Sabah bi uyandım evde şenlik var. Bizim kızlar bile gelmiş. Onları görünce sevindim tabi, şu benim şaşkın sevinmiş gülümsemem var ya hani onu takındım yüzüme. Bayramlaştım ben de herkesle, hiçbir şeyden eksik kalmam kesinlikle. Sonra kahvaltı yaptılar, ben baktım. Ayıp değil de ne? Yok daha ek gıdaya başlamamışız. Herkes toplanmış kahvaltı yapıyor, ben bakıyorum. Görürsün sen kadın. Sen ek gıdaya başlayınca ben yemiycem bu sefer de. Uğraşıp duracaksın benle. Aha yazdım buraya!

Kahvaltı tamam. Büyük anneanneyi görmeye gittik. Değişik kadın. Sevdim. O da beni sevdi. Büyük teyze vardı bir de, onu da sevdim. Bakıştık baya. Isırcaktım yanaklarından ama dişlerim olmadığı için sonraya erteledim. Bu büyük anneanne buralarda baya meşhur bi kadın anladığım kadarıyla. Muhtar falan heralde. Gelen giden bitmedi. Ben bittim. Dedem sonradan geldi, yapıştım yakasına. Götür beni burdan bu ne kalabalık yav!



Uzungöl'e götürdü bizi dedem. Aslan sütü içiyor. Ver dedim, biraz da ben içeyim. Anne sütü içiyorum ben de, hem de iyi içicilerdenim bak, boru değil dedim. Yok dedi. Ver şunu, bak valla çok içmiycem dedim. Vermedi. Ne kıymetli sütün varmış ya, ben de kendi sütümü içerim vermezsen verme.





 Ben sütümün derdine düşmüşüm. Bunlar bayram şekeri niyetine beni götürecekler. Yok yeaa! Birinin küpesine, öbürünün saçına başına daldım; savuşturdum. Kolay lokma mıyım ben?!








Akşam kendimi köyde buldum. Hem de Mataracı köyü. Benim adımı vermişler köye. Babam bana 'paşa' diyor. Demekki sebebi varmış. Buraların muhtarı da benmişsem demek.







Neyse ben yatıyorum artık. Yarın büyük babaanneyle dedeyi görmeye gidecekmişiz. Kusura bakmayın totomu döndüm size ama enerji toplamam lazım.Yarın neyle karşılaşacağımı bilmiyorum.

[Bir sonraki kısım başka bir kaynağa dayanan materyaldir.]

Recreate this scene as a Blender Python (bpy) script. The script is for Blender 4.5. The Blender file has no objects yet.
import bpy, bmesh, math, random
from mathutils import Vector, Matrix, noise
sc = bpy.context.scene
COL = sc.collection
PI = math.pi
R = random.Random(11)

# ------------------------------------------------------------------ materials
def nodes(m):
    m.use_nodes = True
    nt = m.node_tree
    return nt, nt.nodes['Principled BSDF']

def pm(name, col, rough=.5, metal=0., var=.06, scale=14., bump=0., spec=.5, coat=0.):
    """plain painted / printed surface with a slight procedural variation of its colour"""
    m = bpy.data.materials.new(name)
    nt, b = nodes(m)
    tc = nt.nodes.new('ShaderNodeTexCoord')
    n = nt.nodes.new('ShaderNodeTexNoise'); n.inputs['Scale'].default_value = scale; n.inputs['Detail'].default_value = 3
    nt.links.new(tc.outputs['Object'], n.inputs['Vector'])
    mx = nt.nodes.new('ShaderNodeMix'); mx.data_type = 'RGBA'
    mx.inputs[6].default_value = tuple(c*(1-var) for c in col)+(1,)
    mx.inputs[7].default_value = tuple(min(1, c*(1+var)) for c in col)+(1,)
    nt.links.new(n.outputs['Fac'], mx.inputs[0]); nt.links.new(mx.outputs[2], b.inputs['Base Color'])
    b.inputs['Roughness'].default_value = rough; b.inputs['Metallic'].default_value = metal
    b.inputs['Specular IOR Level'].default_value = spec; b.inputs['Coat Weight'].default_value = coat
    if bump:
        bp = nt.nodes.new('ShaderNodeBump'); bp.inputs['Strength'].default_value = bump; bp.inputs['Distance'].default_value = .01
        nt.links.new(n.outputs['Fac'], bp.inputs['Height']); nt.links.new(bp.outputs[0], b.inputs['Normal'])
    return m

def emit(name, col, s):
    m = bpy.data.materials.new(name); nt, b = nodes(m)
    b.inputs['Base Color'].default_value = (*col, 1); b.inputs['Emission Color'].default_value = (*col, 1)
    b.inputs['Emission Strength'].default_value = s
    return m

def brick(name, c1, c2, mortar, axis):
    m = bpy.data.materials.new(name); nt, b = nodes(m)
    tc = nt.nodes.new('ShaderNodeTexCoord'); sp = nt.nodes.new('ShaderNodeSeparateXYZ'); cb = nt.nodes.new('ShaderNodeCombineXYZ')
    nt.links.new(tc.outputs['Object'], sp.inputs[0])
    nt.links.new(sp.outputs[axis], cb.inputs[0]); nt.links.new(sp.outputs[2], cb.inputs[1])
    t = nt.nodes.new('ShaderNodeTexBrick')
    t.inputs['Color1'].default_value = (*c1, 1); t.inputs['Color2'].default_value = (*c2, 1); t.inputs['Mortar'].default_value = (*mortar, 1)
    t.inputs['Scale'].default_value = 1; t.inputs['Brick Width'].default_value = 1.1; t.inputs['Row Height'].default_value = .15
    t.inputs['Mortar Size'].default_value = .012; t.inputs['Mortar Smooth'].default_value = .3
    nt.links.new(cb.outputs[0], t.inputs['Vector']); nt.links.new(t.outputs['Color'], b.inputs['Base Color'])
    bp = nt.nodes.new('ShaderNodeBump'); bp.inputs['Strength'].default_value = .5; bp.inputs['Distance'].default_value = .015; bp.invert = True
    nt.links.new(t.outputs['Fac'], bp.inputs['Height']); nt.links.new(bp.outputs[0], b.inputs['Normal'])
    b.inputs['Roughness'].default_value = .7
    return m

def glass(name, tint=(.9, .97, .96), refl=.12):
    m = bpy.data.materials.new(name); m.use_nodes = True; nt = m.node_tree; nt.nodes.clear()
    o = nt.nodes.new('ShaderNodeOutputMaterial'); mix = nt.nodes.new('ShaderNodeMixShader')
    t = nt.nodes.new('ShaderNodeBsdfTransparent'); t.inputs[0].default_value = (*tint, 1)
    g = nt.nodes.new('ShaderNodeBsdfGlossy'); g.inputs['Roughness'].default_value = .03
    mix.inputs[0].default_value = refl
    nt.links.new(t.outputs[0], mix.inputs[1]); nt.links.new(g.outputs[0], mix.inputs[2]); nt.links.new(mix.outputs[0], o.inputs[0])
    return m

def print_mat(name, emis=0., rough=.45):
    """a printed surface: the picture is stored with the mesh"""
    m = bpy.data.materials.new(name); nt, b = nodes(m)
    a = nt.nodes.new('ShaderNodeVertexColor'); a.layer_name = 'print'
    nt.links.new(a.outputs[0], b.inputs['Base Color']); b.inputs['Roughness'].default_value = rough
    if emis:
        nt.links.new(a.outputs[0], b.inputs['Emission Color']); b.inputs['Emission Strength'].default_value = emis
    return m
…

Fazla söze gerek yok. Dört nesil Mataracı'lar. Sadece kafamı kurcalayan bir konu var. Şimdi benim kaç tane dedem var? Her gittiğimiz yerde bir tane dedem çıkıyor. Başka var mı kadın?






Okan dayım. Biz de burda tanıştık. Ben doğmadan önce Trabzon'a taşınmış. Bu arada oturduğumuz yerde bir sürü saat var. Annem güzel diyor. Bence... Çok saçma.








Eser amcam. Gelmişken herkesle tanıştım. Ama en çok Eser amcayı sevdim. Hamağı var bi kere. 1-0 önde değil de ne?








Şeker bayramı dedin bana kadın. Bi çikolata da yemeyecek miydim? Tepemi attırma benim.

Şşşş kadın, çikolata gibi duruyor dimi? Bak aramızda. Kimse anlamasın demir olduğunu, senden bilirim. Sonra yok 'ahh saçım', yok 'ahh burnum' karışmam ben!